You would think that a movie with the simplicity of the above synopsis and a runtime just past ninety minutes wouldn’t bother attempting to develop subplots, but Neveldine and Taylor unwisely choose to include some anyway. One such sidetrack involves Society, the first game Castle created, which is like a real-life version of The Sims, except the in-game character is a real-life human controlled by a player (the former receiving payment, the latter doing the paying). Angie, Kable’s wife (played by Amber Valetta), is one such human, and too much of the movie is devoted to watching her weave in and out of this sex-obsessed game. Neveldine and Taylor have no way for this subplot to evolve into a meaningful commentary on online gaming (or even online chatrooms), so they just insert the wildest scenes possible, like one where a female avatar (controlled, of course, by a man) tackles another female standing on a street corner and then stands up and feverously licks the blood from a resultant wound on her own arm.

Much of the script undercuts its subplots further with a distinct lack of development (even for an action flick). For instance, there is no user in Society that is halfway normal and decent. Does everyone playing the game live out their fantasies in the most lewd fashion imaginable? I wanted to see at least one person carrying on a normal conversation. Then again, I suppose that would involve a second normal person, and that’s asking way too much of Gamer. And what are we to make of the subplot involving Castle’s ultimate objective to take over the world through mind control, when the Humanz can easily overtake his computer systems? Is the fact that Castle’s computer system has a weak firewall supposed to be a slight against Bill Gates (to whom Castle is at one point compared) and his often malfunctioning Windows operating system? If it is, it is a very subtle slight, one that does not fit in with the other more obvious slights the movie makes (like the beautiful, seductive Society woman who is controlled by an overweight male slob). The world of this film is one created purely to assist a struggling plot, not to serve as a believable setting.

One particularly underdeveloped storyline involves Gina Parker Smith, a Barbara Walters-like talk show host on a crusade against Castle’s games. Neveldine and Taylor’s script cannot find an interesting way to use her star status to assist with the dethroning of Castle, so she becomes a throwaway character in a throwaway subplot but is nonetheless prominently displayed. She primarily operates with the Humanz, who already seem to have everything under control (considering they are able to hack into Castle’s computer technology with apparently little effort) and thus realistically have no need for her. Had the movie dug a little deeper into the Smith character, there might have been another role for her to play, but the end result feels as though Neveldine and Taylor had the opportunity to work with Kira Sedgwick and thus wanted to put her into the movie even though she didn’t need to be. Unfortunately, her name and face alone are not enough to breathe life into this pointless character.

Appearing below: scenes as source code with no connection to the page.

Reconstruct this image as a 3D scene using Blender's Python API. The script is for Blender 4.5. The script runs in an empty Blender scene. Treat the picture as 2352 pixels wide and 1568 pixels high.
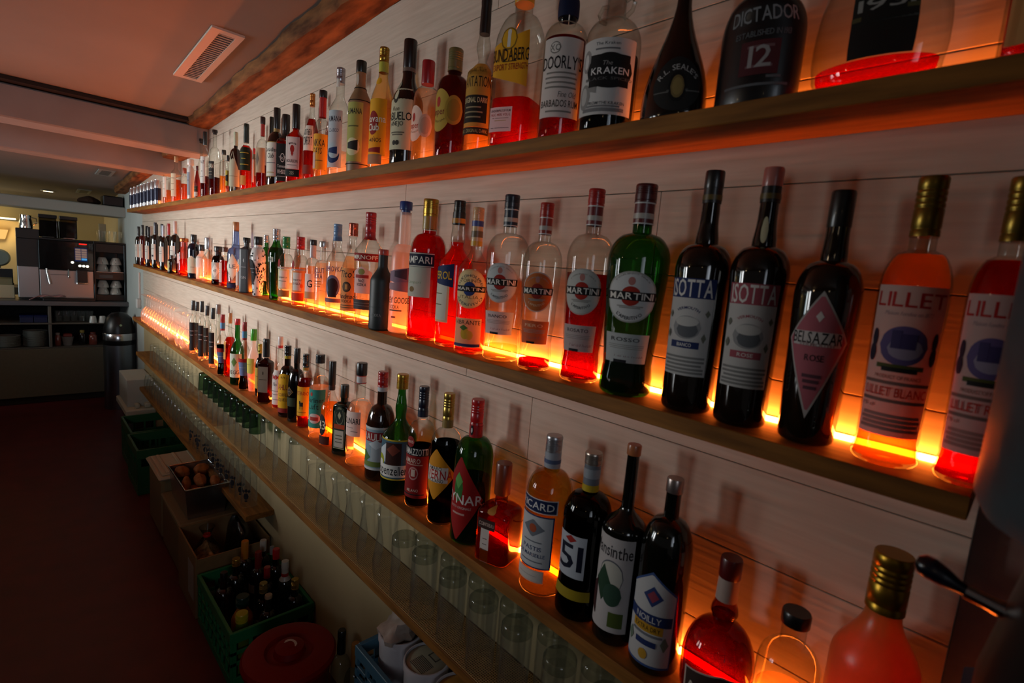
import bpy, math, random
from mathutils import Vector, Matrix
random.seed(7)
sc = bpy.context.scene
COL = sc.collection
PI = math.pi
sin, cos = math.sin, math.cos

# ---------------------------------------------------------------- camera
cd = bpy.data.cameras.new('camera'); cam = bpy.data.objects.new('camera', cd); COL.objects.link(cam)
cd.sensor_width = 36.0; cd.lens = 36.0 * 1179.6 / 2352.0
cd.clip_start = 0.02; cd.clip_end = 60
YAW, PITCH, ROLL = 0.776095, -0.135051, 0.083538
fw = Vector((sin(YAW) * cos(PITCH), cos(YAW) * cos(PITCH), sin(PITCH)))
r0 = Vector((cos(YAW), -sin(YAW), 0)); u0 = r0.cross(fw)
rr_ = cos(ROLL) * r0 + sin(ROLL) * u0; uu_ = -sin(ROLL) * r0 + cos(ROLL) * u0
M3 = Matrix((rr_, uu_, -fw)).transposed()
cam.matrix_world = Matrix.Translation((-0.76, 0.0, 1.462)) @ M3.to_4x4()
cd.dof.use_dof = True; cd.dof.focus_distance = 1.7; cd.dof.aperture_fstop = 5.6
sc.camera = cam

# ---------------------------------------------------------------- world, lights, exposure
w = bpy.data.worlds.new('world'); sc.world = w; w.use_nodes = True
bgn = w.node_tree.nodes['Background']
bgn.inputs[0].default_value = (0.50, 0.44, 0.42, 1); bgn.inputs[1].default_value = 0.06

def area(name, loc, target, sx, sy, col, power, spread=PI):
    l = bpy.data.lights.new(name, 'AREA'); l.shape = 'RECTANGLE'; l.size = sx; l.size_y = sy
    l.color = col; l.energy = power; l.spread = spread
    o = bpy.data.objects.new(name, l); COL.objects.link(o)
    o.location = loc; d = Vector(target) - Vector(loc)
    o.rotation_euler = d.to_track_quat('-Z', 'Y').to_euler()
    return o
# two tall windows across the room, daylight
area('window_or_fill_light', (-3.1, 4.5, 1.75), (0, 3.9, 1.2), 0.42, 1.5, (0.93, 0.92, 0.88), 25, 1.75)
area('window_or_fill_light', (-3.2, 3.4, 1.75), (0, 2.6, 1.4), 0.42, 1.5, (0.92, 0.93, 0.94), 25, 1.3)
area('window_or_fill_light', (-2.4, -2.3, 1.8), (-1.0, 4.0, 1.9), 0.9, 1.3, (0.80, 0.88, 1.0), 5, 1.3)  # unseen fill added behind the camera to cool the cross beams
# warm pendant lamps over the guest room
for (x, y, z, e) in ((-2.6, 1.9, 1.9, 3.0), (-2.7, 3.9, 1.9, 6.0), (-2.4, -0.6, 1.9, 0.4)):
    l = bpy.data.lights.new('pendant_light', 'POINT'); l.color = (1.0, 0.72, 0.42); l.energy = e; l.shadow_soft_size = 0.05
    o = bpy.data.objects.new('pendant_light', l); COL.objects.link(o); o.location = (x, y, z)
LED_POWER = 85.0
vs = sc.view_settings
sc.display_settings.display_device = 'sRGB'
vs.view_transform = 'Standard'; vs.look = 'None'; vs.exposure = 0.0; vs.gamma = 1.0; vs.use_curve_mapping = False
cy = sc.cycles
cy.use_denoising = True
cy.max_bounces = 6; cy.diffuse_bounces = 3; cy.glossy_bounces = 3; cy.transmission_bounces = 6; cy.transparent_max_bounces = 24
cy.sample_clamp_indirect = 4.0; cy.caustics_reflective = False; cy.caustics_refractive = False

# ---------------------------------------------------------------- materials
def hx(s):
    v = [int(s[i:i + 2], 16) / 255.0 for i in (0, 2, 4)]
    return tuple((c / 12.92 if c <= 0.04045 else ((c + 0.055) / 1.055) ** 2.4) for c in v) + (1.0,)
MATS = {}
def newmat(key):
    m = bpy.data.materials.new(key); m.use_nodes = True
    nt = m.node_tree; nt.nodes.clear()
    out = nt.nodes.new('ShaderNodeOutputMaterial'); MATS[key] = m
    return m, nt, nt.nodes, nt.links, out
def tex_noise(nt, scale, stretch=(1, 1, 1), detail=5):
    tc = nt.nodes.new('ShaderNodeTexCoord'); mp = nt.nodes.new('ShaderNodeMapping')
    mp.inputs['Scale'].default_value = stretch
    n = nt.nodes.new('ShaderNodeTexNoise'); n.inputs['Scale'].default_value = scale; n.inputs['Detail'].default_value = detail
    nt.links.new(tc.outputs['Object'], mp.inputs[0]); nt.links.new(mp.outputs[0], n.inputs['Vector'])
    return n
def pm(col, rough=0.5, metal=0.0, coat=0.0, noise=0.0, nscale=40, spec=0.5):
    """painted / plastic / paper / metal surface with a little procedural unevenness"""
    key = f'surf_{col}_{rough}_{metal}_{coat}_{noise}_{nscale}_{spec}'
    if key in MATS: return MATS[key]
    m, nt, N, L, out = newmat(key)
    b = N.new('ShaderNodeBsdfPrincipled'); L.new(b.outputs[0], out.inputs[0])
    b.inputs['Base Color'].default_value = hx(col); b.inputs['Roughness'].default_value = rough
    b.inputs['Metallic'].default_value = metal; b.inputs['Coat Weight'].default_value = coat
    b.inputs['Specular IOR Level'].default_value = spec
    if noise:
        n = tex_noise(nt, nscale)
        r = N.new('ShaderNodeValToRGB'); c = hx(col)
        r.color_ramp.elements[0].position = 0.3; r.color_ramp.elements[1].position = 0.7
        r.color_ramp.elements[0].color = tuple(x * (1 - noise) for x in c[:3]) + (1,)
        r.color_ramp.elements[1].color = tuple(min(1, x * (1 + noise)) for x in c[:3]) + (1,)
        L.new(n.outputs['Fac'], r.inputs[0]); L.new(r.outputs[0], b.inputs['Base Color'])
    return m
def ink(col, transl=0.0):
    """label paper or ink; paper lets a little light through"""
    return pm(col, 0.65, spec=0.2)
def paper(col):
    key = 'paper_' + col
    if key in MATS: return MATS[key]
    m, nt, N, L, out = newmat(key)
    d = N.new('ShaderNodeBsdfPrincipled'); d.inputs['Base Color'].default_value = hx(col); d.inputs['Roughness'].default_value = 0.65; d.inputs['Specular IOR Level'].default_value = 0.2
    t = N.new('ShaderNodeBsdfTranslucent'); t.inputs[0].default_value = hx(col)
    mx = N.new('ShaderNodeMixShader'); mx.inputs[0].default_value = 0.1
    L.new(d.outputs[0], mx.inputs[1]); L.new(t.outputs[0], mx.inputs[2]); L.new(mx.outputs[0], out.inputs[0])
    return m
def emis(col, s):
    key = f'glow_{col}_{s}'
    if key in MATS: return MATS[key]
    m, nt, N, L, out = newmat(key)
    e = N.new('ShaderNodeEmission'); e.inputs[0].default_value = hx(col) if isinstance(col, str) else col; e.inputs[1].default_value = s
    L.new(e.outputs[0], out.inputs[0]); return m
def glassm(col, dense=0.0, rough=0.03, frost=0.0, edge=0.62):
    """thin bottle glass: tinted see-through wall, darker where one looks along it, with a fresnel shine; frost adds scattering"""
    key = f'glass_{col}_{dense}_{rough}_{frost}_{edge}'
    if key in MATS: return MATS[key]
    m, nt, N, L, out = newmat(key)
    c = hx(col)
    lw = N.new('ShaderNodeLayerWeight'); lw.inputs[0].default_value = 0.25
    mc = N.new('ShaderNodeMix'); mc.data_type = 'RGBA'
    mc.inputs[6].default_value = c
    mc.inputs[7].default_value = tuple(x ** 2.2 * edge for x in c[:3]) + (1,)
    L.new(lw.outputs['Facing'], mc.inputs[0])
    tr = N.new('ShaderNodeBsdfTransparent'); L.new(mc.outputs[2], tr.inputs[0])
    base = tr
    if frost:
        tl = N.new('ShaderNodeBsdfTranslucent'); tl.inputs[0].default_value = c
        df = N.new('ShaderNodeBsdfDiffuse'); df.inputs[0].default_value = c
        m1 = N.new('ShaderNodeMixShader'); m1.inputs[0].default_value = 0.35
        L.new(tl.outputs[0], m1.inputs[1]); L.new(df.outputs[0], m1.inputs[2])
        m2 = N.new('ShaderNodeMixShader'); m2.inputs[0].default_value = frost
        L.new(tr.outputs[0], m2.inputs[1]); L.new(m1.outputs[0], m2.inputs[2]); base = m2
    gl = N.new('ShaderNodeBsdfGlossy'); gl.inputs['Roughness'].default_value = rough
    l2 = N.new('ShaderNodeLayerWeight'); l2.inputs[0].default_value = 0.5
    pw = N.new('ShaderNodeMath'); pw.operation = 'POWER'; pw.inputs[1].default_value = 4.5; L.new(l2.outputs['Facing'], pw.inputs[0])
    fr = N.new('ShaderNodeMath'); fr.operation = 'MULTIPLY_ADD'; fr.inputs[1].default_value = 0.8; fr.inputs[2].default_value = 0.035; L.new(pw.outputs[0], fr.inputs[0])
    mx = N.new('ShaderNodeMixShader'); L.new(fr.outputs[0], mx.inputs[0])
    L.new(base.outputs[0], mx.inputs[1]); L.new(gl.outputs[0], mx.inputs[2]); L.new(mx.outputs[0], out.inputs[0])
    return m
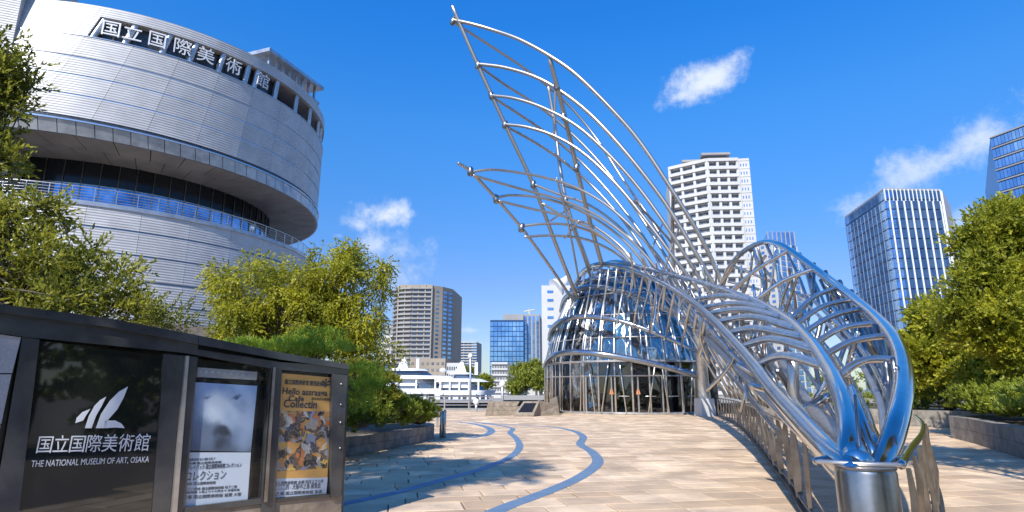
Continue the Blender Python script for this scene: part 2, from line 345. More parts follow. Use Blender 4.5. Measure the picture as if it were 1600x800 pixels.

Of course there are even bigger questions to be asked of the primary plot involving Kable and his venture into the world of Slayers, the most prominent being: What are the rules of this game? It’s explained that the inmates that survive thirty rounds are given their freedom, but how exactly these rounds are played is still somewhat of a mystery. At several points Kable is shown walking alongside a fellow inmate, leading us to believe this may be a team game. However, in one battle all the inmates appear to be going after Kable and not one another, so it seems to be a one-against-the-world sort of contest instead. It’s confusing, and, unlike a videogame, there is no manual or tutorial to explain the rules, just the screenwriters and the directors, which in this case are the same two people, and neither seems eager to explain. There’s also a “save point” in the Slayers game, a centralized location that Kable appears to heading toward during the film’s many battles, but Neveldine and Taylor never make it clear what happens when that point is reached. How could a player ever return to this point, considering the action takes place in the real world? When he does reach it, does he miraculously become impervious to bullets? Do everyone’s guns automatically become unusable? It is as if Neveldine and Taylor are so focused on making everything seem like a game that they forgot that the rules need to make sense.

It doesn’t really matter, though, because the action scenes are riddled with such stylized, hyperkinetic cuts that even if we understood the game’s rules and objectives, we would still have no idea what was going on. Handheld camerawork brings the action in close, but then the camera pivots and turns and spins and jumps and loses all sight of what is going on. Instead of a simple shot of Kable running up to an abandoned car to take cover behind it, the camera looms overhead, behind, and in front of both the character and the car, cluttering the action with a variety of unnecessary cuts. Sometimes the camera will cut so quickly to and from a character’s death that it is impossible to tell who the character was, where he came from, or what he was doing. The battles themselves could have been fun to watch, but since there is no way to understand what is happening in them, they become meaningless successions of explosions, machineguns, and bloody body parts.

It has been a current trend for a while now that action films resemble video games (see G.I. Joe: The Rise of Cobra, Transformers: Revenge of the Fallen, and X-Men Origins: Wolverine, all of which have videogame tie-ins). Ironically, if Gamer had a videogame counterpart, it would be completely unplayable. Videogames are fluid and are focused on allowing gamers to get their bearings and become immersed in the world of the game. Gamer, on the other hand, is made up of a confounding array of cuts, a bevy of incongruous characters and plots, and a hailstorm of sex and violence with no bearing on either the real world or a futuristic one. It operates solely on its own nebulous principles, occasionally sharing the rules of the game with the audience but most often failing to. You don’t hear this very often, but go play a video game instead.